>>" It's content that's king. That's good news for Hacker News because it indicates that what matters there is content and not game playing". <<
If that were the case I should have much more Karma. The fact is many times I posted a submission, only to see it slip off the headline in 0.2ms. Then a few days later, someone else (with more Karma) posts the same thing and it stays on for 2 days ... I'm not complaining, simply stating that it is not as cut and dry as the author mentions.
In practice, it happens quite a lot. The duplicate detector is easily fooled, and often the same underlying "story" is reported in a bunch of places.
Getting traction on an HN submission is very random. Unless it's about discrimination in tech work, at which point it will be flagged off the front page almost immediately.
The duplicate detector is a bit odd. Not sure what its rules are, but it doesn't always seem to work. One example (only noticed this because I wrote the linked blog post.)
Something that shouldn't be overlooked is the fact the author is John Graham-Cumming and you are kelvin0. Almost every one in the top 10 leaderboard posts under their real name. They have more respect and credibility than an anonymous poster. It's one of those annoying and readily exploitable flaws of human nature.
That being said, we can clearly not conclude that 'content is king', right? If 'Meta' profile information biases submissions negatively? As mentionned earlier, I am not complaining simply stating a fact. As for YCOMT, it's from a funny episode of a comedy Show I used to watch ... live and learn I guess.
> That being said, we can clearly not conclude that 'content is king', right?
In my humble opinion, yes, content is not king. But, it's more than just allowing people to put a face to the name.
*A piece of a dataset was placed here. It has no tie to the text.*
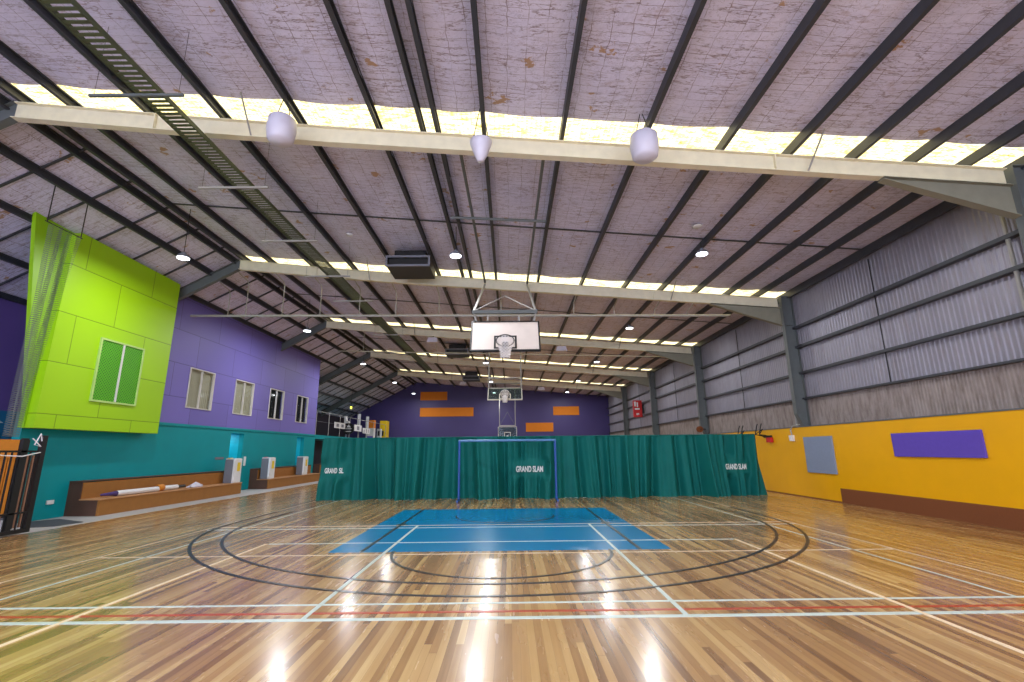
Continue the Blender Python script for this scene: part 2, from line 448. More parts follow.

You have to fit in. You have to agree with the political views of the majority. You have to agree with the taboos of the majority. There's a reason Michael O'Church and Zed Shaw aren't on that leaderboard, despite the quality of the content they posted.
> You have to fit in. You have to agree with the political views of the majority.
No, you don't; the people with lots of karma don't have homogenous expressed political views, so they can't all agree with the majority, either. How you post about your views is a lot more important than what your views are.
If that were the case I should have much more Karma. The fact is many times I posted a submission, only to see it slip off the headline in 0.2ms. Then a few days later, someone else (with more Karma) posts the same thing and it stays on for 2 days ... I'm not complaining, simply stating that it is not as cut and dry as the author mentions.